_What is asked_
Reproduce exactly the lines starting at the line that contains "Model this scene in Blender with a Python script. Treat" and ending at the line that contains "return tuple(f(x) for x in c)". Omit pictures.

Entries with scene source code
———

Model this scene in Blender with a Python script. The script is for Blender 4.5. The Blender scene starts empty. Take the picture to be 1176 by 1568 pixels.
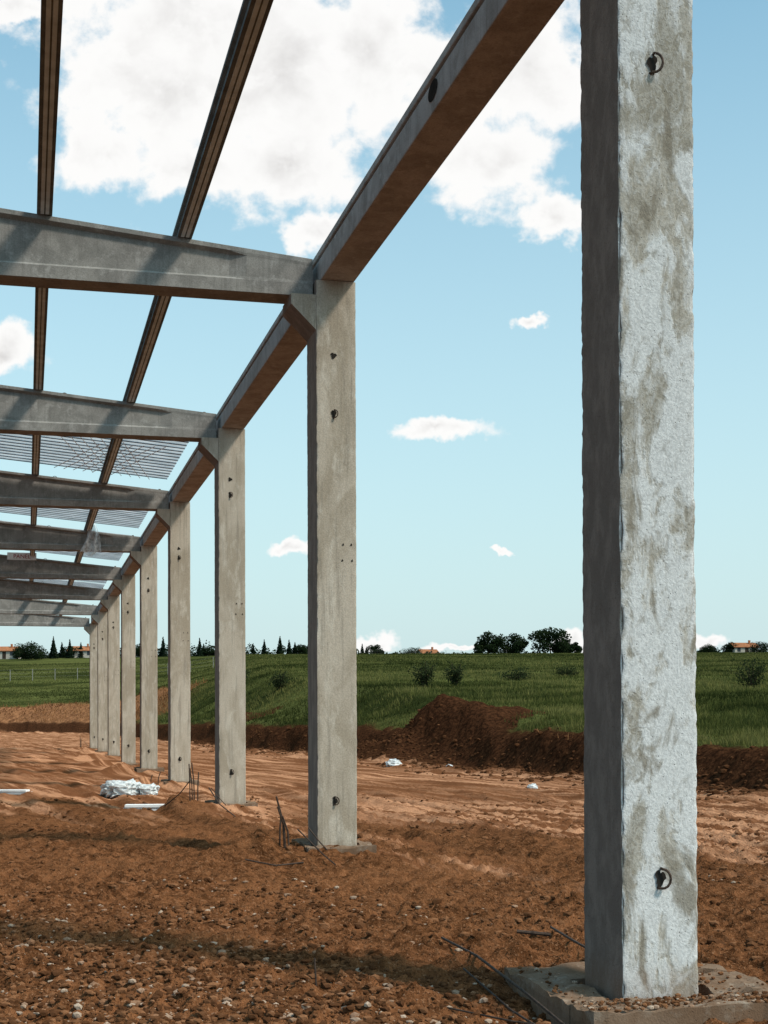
import bpy, bmesh, math, random
import numpy as np
from mathutils import Vector, Matrix
random.seed(7); rng=np.random.default_rng(11)
TH=math.radians(13.97); CT,ST=math.cos(TH),math.sin(TH)
OX,OY=1.38,8.35
BAY=9.0; NCOL=9; CW=.485
def W(r,u): return (OX+r*CT-u*ST, OY+r*ST+u*CT)
scene=bpy.context.scene
# ------------------------------------------------------------ noise
_tab=rng.random((256,256))
def vn(x,y):
    x=np.asarray(x,float); y=np.asarray(y,float)
    xi=np.floor(x).astype(int); yi=np.floor(y).astype(int)
    fx=x-xi; fy=y-yi; fx=fx*fx*(3-2*fx); fy=fy*fy*(3-2*fy)
    a=_tab[xi&255,yi&255]; b=_tab[(xi+1)&255,yi&255]; c=_tab[xi&255,(yi+1)&255]; d=_tab[(xi+1)&255,(yi+1)&255]
    return (a*(1-fx)+b*fx)*(1-fy)+(c*(1-fx)+d*fx)*fy
def fbm(x,y,o=4,g=.5):
    s=0;a=1;t=0
    for k in range(o):
        s=s+a*vn(x*2**k+17.3*k,y*2**k+5.1*k); t+=a; a*=g
    return s/t
def sst(e0,e1,x):
    t=np.clip((np.asarray(x,float)-e0)/(e1-e0),0,1); return t*t*(3-2*t)
# ------------------------------------------------------------ mesh builder
class MB:
    def __init__(s): s.V=[];s.F=[];s.n=0;s.sh=[]
    def add(s,V,F,mi=0,shade=0.5):
        V=np.asarray(V,float).reshape(-1,3)
        F=[np.asarray(f,int) for f in ([F] if isinstance(F,np.ndarray) else F)] 
        if isinstance(F,list) and len(F) and F[0].ndim==1:
            byn={}
            for f in F: byn.setdefault(len(f),[]).append(f)
            F=[np.array(v) for v in byn.values()]
        for f in F: s.F.append((f+s.n,mi))
        s.V.append(V); s.n+=len(V)
        s.sh.append(np.full(len(V),shade) if np.isscalar(shade) else np.asarray(shade,float))
    def box(s,x0,x1,y0,y1,z0,z1,mi=0,shade=.5):
        V=[(x0,y0,z0),(x1,y0,z0),(x1,y1,z0),(x0,y1,z0),(x0,y0,z1),(x1,y0,z1),(x1,y1,z1),(x0,y1,z1)]
        s.add(V,np.array([(0,3,2,1),(4,5,6,7),(0,1,5,4),(1,2,6,5),(2,3,7,6),(3,0,4,7)]),mi,shade)
    def loft(s,rings,mi=0,caps=True,shade=.5,flat=False):
        k=len(rings[0]);m=len(rings);V=np.array(rings).reshape(-1,3)
        q=[(i*k+j,i*k+(j+1)%k,(i+1)*k+(j+1)%k,(i+1)*k+j) for i in range(m-1) for j in range(k)]
        F=[np.array(f) for f in q]
        if caps: F+= [np.array(list(range(k))[::-1]),np.array([(m-1)*k+j for j in range(k)])]
        if flat:
            for f in F: s.add(V[f],[np.arange(len(f))],mi,shade)
        else: s.add(V,F,mi,shade)
    def tube(s,pts,rad,n=8,mi=0,shade=.5):
        pts=[Vector(p) for p in pts]
        if not hasattr(rad,'__len__'): rad=[rad]*len(pts)
        rings=[];ref=None
        for i,p in enumerate(pts):
            d=(pts[min(i+1,len(pts)-1)]-pts[max(i-1,0)]).normalized()
            if ref is None: ref=Vector((1,0,0)) if abs(d.x)<.8 else Vector((0,1,0))
            a=(ref-d*ref.dot(d)).normalized(); ref=a; b=d.cross(a)
            rings.append([tuple(p+(a*math.cos(2*math.pi*j/n)+b*math.sin(2*math.pi*j/n))*rad[i]) for j in range(n)])
        s.loft(rings,mi,True,shade)
    def build(s,name,mats,loc=(0,0,0),rz=0,smooth=False,parent=None,bevel=0):
        me=bpy.data.meshes.new(name)
        V=np.concatenate(s.V); me.vertices.add(len(V)); me.vertices.foreach_set('co',V.ravel())
        loops=np.concatenate([f.ravel() for f,_ in s.F])
        tot=np.concatenate([np.full(len(f),f.shape[1]) for f,_ in s.F])
        mi=np.concatenate([np.full(len(f),m) for f,m in s.F])
        me.loops.add(len(loops)); me.loops.foreach_set('vertex_index',loops)
        me.polygons.add(len(tot)); st=np.concatenate([[0],np.cumsum(tot)[:-1]])
        me.polygons.foreach_set('loop_start',st); me.polygons.foreach_set('loop_total',tot)
        me.polygons.foreach_set('material_index',mi)
        me.polygons.foreach_set('use_smooth',np.full(len(tot),smooth))
        at=me.attributes.new('shade','FLOAT','POINT'); at.data.foreach_set('value',np.concatenate(s.sh))
        for m in mats: me.materials.append(m)
        me.update(calc_edges=True); me.validate()
        ob=bpy.data.objects.new(name,me); scene.collection.objects.link(ob)
        ob.location=loc; ob.rotation_euler=(0,0,rz)
        if bevel:
            b=ob.modifiers.new('bev','BEVEL'); b.width=bevel; b.segments=2; b.limit_method='ANGLE'
        if parent: ob.parent=parent
        return ob
def empty(name,loc=(0,0,0),rz=0):
    e=bpy.data.objects.new(name,None); e.location=loc; e.rotation_euler=(0,0,rz); scene.collection.objects.link(e); return e
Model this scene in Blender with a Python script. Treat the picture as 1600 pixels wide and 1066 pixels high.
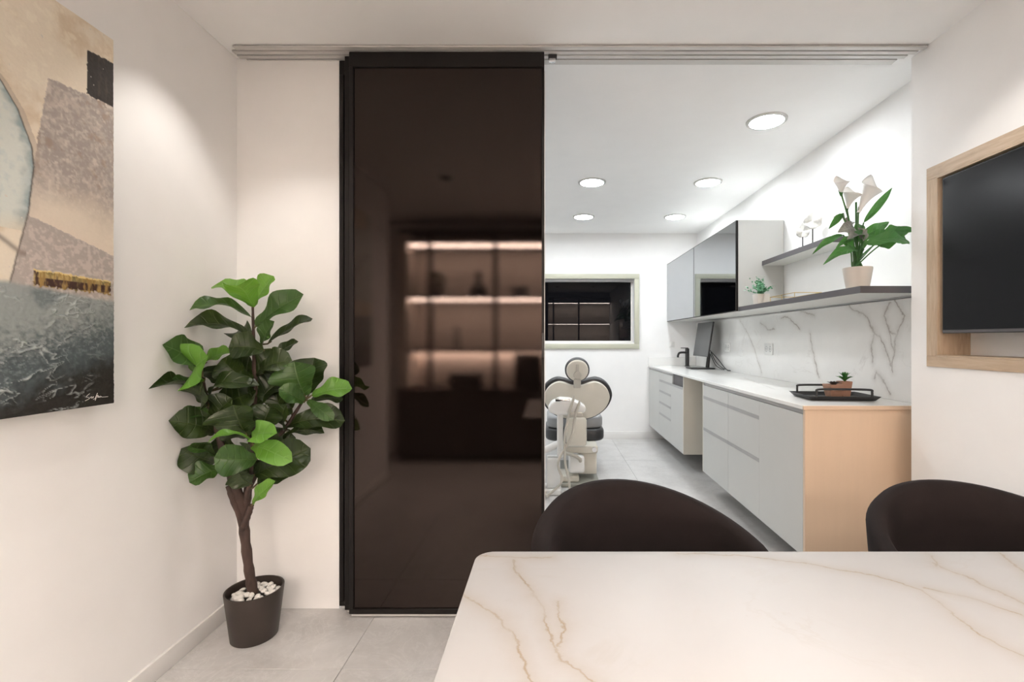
import bpy, bmesh, math, random
import numpy as np
from mathutils import Vector, Matrix

# ---------------------------------------------------------------- scene, camera, light
for o in list(bpy.data.objects):
    bpy.data.objects.remove(o, do_unlink=True)
SC = bpy.context.scene
COL = SC.collection
R = math.radians
random.seed(7)
RNG = np.random.default_rng(7)

CAM_H = 1.27
cam_data = bpy.data.cameras.new('camera')
cam_data.sensor_width = 36.0
cam_data.lens = 750.0 / 1600.0 * 36.0
cam_data.shift_x = -58.0 / 1600.0
cam_data.shift_y = -2.0 / 1600.0
cam_data.clip_start = 0.02
cam = bpy.data.objects.new('camera', cam_data)
COL.objects.link(cam)
cam.location = (0, 0, CAM_H)
cam.rotation_euler = (R(90), 0, 0)
SC.camera = cam

world = bpy.data.worlds.new('world')
SC.world = world
world.use_nodes = True
world.node_tree.nodes['Background'].inputs[0].default_value = (0.9, 0.92, 1.0, 1)
world.node_tree.nodes['Background'].inputs[1].default_value = 0.05

SC.view_settings.view_transform = 'Standard'
SC.view_settings.look = 'None'
SC.view_settings.gamma = 1.0
SC.view_settings.use_curve_mapping = False
SC.view_settings.exposure = 0.80

SPOT_W = 26.0            # warm recessed spots of the front room
SPOT_COL = (1.0, 0.95, 0.89)
PANEL_STR = 66.0         # neutral round LED panels of the treatment room
PANEL_COL = (0.93, 0.97, 1.0)
LED_STR = 125.0           # strips in the shelving behind the camera
LED_COL = (1.0, 0.86, 0.76)

# ---------------------------------------------------------------- helpers
def s2l(c):
    def f(u):
        u /= 255.0
        return u / 12.92 if u <= 0.04045 else ((u + 0.055) / 1.055) ** 2.4
    return tuple(f(x) for x in c)

class MB:
    def __init__(s):
        s.v = []; s.f = []; s.uv = None
    def add(s, v, f):
        n = len(s.v)
        s.v += [tuple(p) for p in v]
        s.f += [tuple(i + n for i in q) for q in f]
        return s
    def box(s, x0, x1, y0, y1, z0, z1):
        v = [(x0,y0,z0),(x1,y0,z0),(x1,y1,z0),(x0,y1,z0),(x0,y0,z1),(x1,y0,z1),(x1,y1,z1),(x0,y1,z1)]
        f = [(0,3,2,1),(4,5,6,7),(0,1,5,4),(1,2,6,5),(2,3,7,6),(3,0,4,7)]
        return s.add(v, f)
    def prism(s, poly, axis, a, b):
        # poly: list of 2D points; axis: 'x','y','z' extrusion axis from a to b
        n = len(poly)
        def P(p, t):
            return {'x': (t, p[0], p[1]), 'y': (p[0], t, p[1]), 'z': (p[0], p[1], t)}[axis]
        v = [P(p, a) for p in poly] + [P(p, b) for p in poly]
        f = [tuple(range(n))[::-1], tuple(range(n, 2*n))]
        for i in range(n):
            j = (i+1) % n
            f.append((i, j, n+j, n+i))
        return s.add(v, f)
    def tube(s, pts, r, seg=8, closed=False):
        pts = [Vector(p) for p in pts]
        n = len(pts)
        rr = list(r) if isinstance(r, (list, tuple)) else [r]*n
        tang = []
        for i in range(n):
            if closed: t = pts[(i+1) % n] - pts[i-1]
            elif i == 0: t = pts[1]-pts[0]
            elif i == n-1: t = pts[-1]-pts[-2]
            else: t = (pts[i+1]-pts[i]).normalized() + (pts[i]-pts[i-1]).normalized()
            tang.append(t.normalized())
        up = Vector((0,0,1)) if abs(tang[0].z) < .9 else Vector((1,0,0))
        nrm = (up - tang[0]*up.dot(tang[0])).normalized()
        v = []; f = []
        for i in range(n):
            nrm = (nrm - tang[i]*nrm.dot(tang[i])).normalized()
            bi = tang[i].cross(nrm)
            for k in range(seg):
                a = 2*math.pi*k/seg
                v.append(tuple(pts[i] + (nrm*math.cos(a)+bi*math.sin(a))*rr[i]))
        m = n if closed else n-1
        for i in range(m):
            for k in range(seg):
                a = i*seg+k; b = i*seg+(k+1) % seg
                i2 = (i+1) % n
                f.append((a, b, i2*seg+(k+1) % seg, i2*seg+k))
        if not closed:
            f.append(tuple(range(seg))[::-1]); f.append(tuple((n-1)*seg+k for k in range(seg)))
        return s.add(v, f)
    def lathe(s, prof, c=(0,0,0), seg=32, axis='z', ring=False):
        v = []; f = []
        n = len(prof)
        for r, z in prof:
            for k in range(seg):
                a = 2*math.pi*k/seg
                x, y = r*math.cos(a), r*math.sin(a)
                if axis == 'z': v.append((c[0]+x, c[1]+y, c[2]+z))
                elif axis == 'y': v.append((c[0]+x, c[1]+z, c[2]+y))
                else: v.append((c[0]+z, c[1]+x, c[2]+y))
        for i in range(n-1):
            for k in range(seg):
                k2 = (k+1) % seg
                f.append((i*seg+k, i*seg+k2, (i+1)*seg+k2, (i+1)*seg+k))
        if ring:
            for k in range(seg):
                k2 = (k+1) % seg
                f.append(((n-1)*seg+k, (n-1)*seg+k2, k2, k))
            return s.add(v, f)
        if prof[0][0] > 1e-5: f.append(tuple(range(seg))[::-1])
        if prof[-1][0] > 1e-5: f.append(tuple((n-1)*seg+k for k in range(seg)))
        return s.add(v, f)
    def ell(s, c, r, seg=16, rings=10):
        prof = []
        v = []; f = []
        for i in range(rings+1):
            t = math.pi*i/rings
            for k in range(seg):
                a = 2*math.pi*k/seg
                v.append((c[0]+r[0]*math.sin(t)*math.cos(a), c[1]+r[1]*math.sin(t)*math.sin(a), c[2]-r[2]*math.cos(t)))
        for i in range(rings):
            for k in range(seg):
                k2 = (k+1) % seg
                f.append((i*seg+k, i*seg+k2, (i+1)*seg+k2, (i+1)*seg+k))
        return s.add(v, f)
    def xf(s, M, start=0):
        s.v = s.v[:start] + [tuple(M @ Vector(p)) for p in s.v[start:]]
        return s
    def build(s, name, mat, parent=None, smooth=False, bevel=0, seg=2, local=False, angle=40):
        me = bpy.data.meshes.new(name)
        off = Vector((0,0,0))
        if parent is not None and not local:
            q = parent
            while q is not None:
                off += q.location; q = q.parent
        me.from_pydata([tuple(Vector(p)-off) for p in s.v], [], s.f)
        bm = bmesh.new(); bm.from_mesh(me)
        bmesh.ops.remove_doubles(bm, verts=bm.verts, dist=1e-6)
        if bevel:
            es = [e for e in bm.edges if len(e.link_faces) == 2 and e.calc_face_angle(0) > R(30)]
            bmesh.ops.bevel(bm, geom=es, offset=bevel, segments=seg, affect='EDGES', profile=.5, clamp_overlap=True)
        bmesh.ops.recalc_face_normals(bm, faces=bm.faces)
        bm.to_mesh(me); bm.free()
        if smooth or bevel:
            me.shade_smooth(); me.set_sharp_from_angle(angle=R(angle))
        me.materials.append(mat)
        o = bpy.data.objects.new(name, me)
        COL.objects.link(o)
        if parent is not None: o.parent = parent
        return o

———

_Task output_
Model this scene in Blender with a Python script. Treat the picture as 1600 pixels wide and 1066 pixels high.
import bpy, bmesh, math, random
import numpy as np
from mathutils import Vector, Matrix

# ---------------------------------------------------------------- scene, camera, light
for o in list(bpy.data.objects):
    bpy.data.objects.remove(o, do_unlink=True)
SC = bpy.context.scene
COL = SC.collection
R = math.radians
random.seed(7)
RNG = np.random.default_rng(7)

CAM_H = 1.27
cam_data = bpy.data.cameras.new('camera')
cam_data.sensor_width = 36.0
cam_data.lens = 750.0 / 1600.0 * 36.0
cam_data.shift_x = -58.0 / 1600.0
cam_data.shift_y = -2.0 / 1600.0
cam_data.clip_start = 0.02
cam = bpy.data.objects.new('camera', cam_data)
COL.objects.link(cam)
cam.location = (0, 0, CAM_H)
cam.rotation_euler = (R(90), 0, 0)
SC.camera = cam

world = bpy.data.worlds.new('world')
SC.world = world
world.use_nodes = True
world.node_tree.nodes['Background'].inputs[0].default_value = (0.9, 0.92, 1.0, 1)
world.node_tree.nodes['Background'].inputs[1].default_value = 0.05

SC.view_settings.view_transform = 'Standard'
SC.view_settings.look = 'None'
SC.view_settings.gamma = 1.0
SC.view_settings.use_curve_mapping = False
SC.view_settings.exposure = 0.80

SPOT_W = 26.0            # warm recessed spots of the front room
SPOT_COL = (1.0, 0.95, 0.89)
PANEL_STR = 66.0         # neutral round LED panels of the treatment room
PANEL_COL = (0.93, 0.97, 1.0)
LED_STR = 125.0           # strips in the shelving behind the camera
LED_COL = (1.0, 0.86, 0.76)

# ---------------------------------------------------------------- helpers
def s2l(c):
    def f(u):
        u /= 255.0
        return u / 12.92 if u <= 0.04045 else ((u + 0.055) / 1.055) ** 2.4
    return tuple(f(x) for x in c)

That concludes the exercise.